On the same day, the conservative Le Figaro editorialised enthusiastically: “She dared to do it! Ségolène Royal dared to say that delinquency, together with unemployment, was the main cause of ‘social suffering.’ ” The editorial added that though the ideas were not new, “coming from where they do, this statement is an event: it represents a complete break with the bleeding-heart ‘rights-of-manism’ that, since the mid-80s, dominated the SP on the ruins of an exhausted Marxism.” The editorialist rejoiced that long-derided values were coming back into fashion: “authority, work, family, merit, nation.”

Royal, 53, was born in the then-French West African colony of Sénégal, the daughter of an artillery colonel. Her brother, also a military man, was involved in the sinking in New Zealand of the Greenpeace ship the Rainbow Warrior by French secret service agents in 1985. The ship had been involved in protests against the testing of nuclear weapons in the Pacific by the Socialist government of then-President François Mitterrand and Prime Minister Laurent Fabius.

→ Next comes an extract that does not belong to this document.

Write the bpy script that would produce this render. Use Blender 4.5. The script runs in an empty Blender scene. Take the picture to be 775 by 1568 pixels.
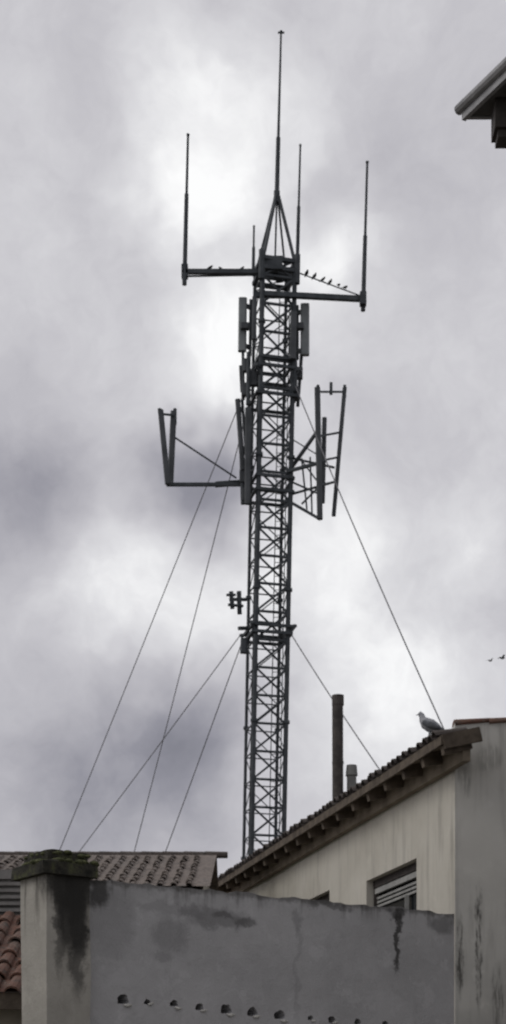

She is a graduate of the ENA (National School of Administration, where most of France’s political and civil service élite are trained) and in 1982 became a technical advisor to Mitterrand. She has been, for more than 25 years, the partner of François Hollande, and has four children.

She was a junior minister in the Plural Left government of Lionel Jospin (1997-2002) and is presently the president of the Poitou-Charente regional council, elected in the 2004 regional elections.

She represents a layer of technocrats and management personnel who gathered round Mitterrand. Nationalist, ferociously hostile to Marxism and any independent revolutionary perspective for the working class, this layer in the past associated itself with the defence of gay rights, minority rights and feminism, and presented itself as the defender of democratic principles against the rise of Le Pen’s National Front.

This is no longer the case. The sharp rightward shift of the forces represented by Royal are part of a more general abandonment of democratic principles within the political establishments of all capitalist countries, driven by a deepening global crisis. That crisis is taking a particularly acute form in France.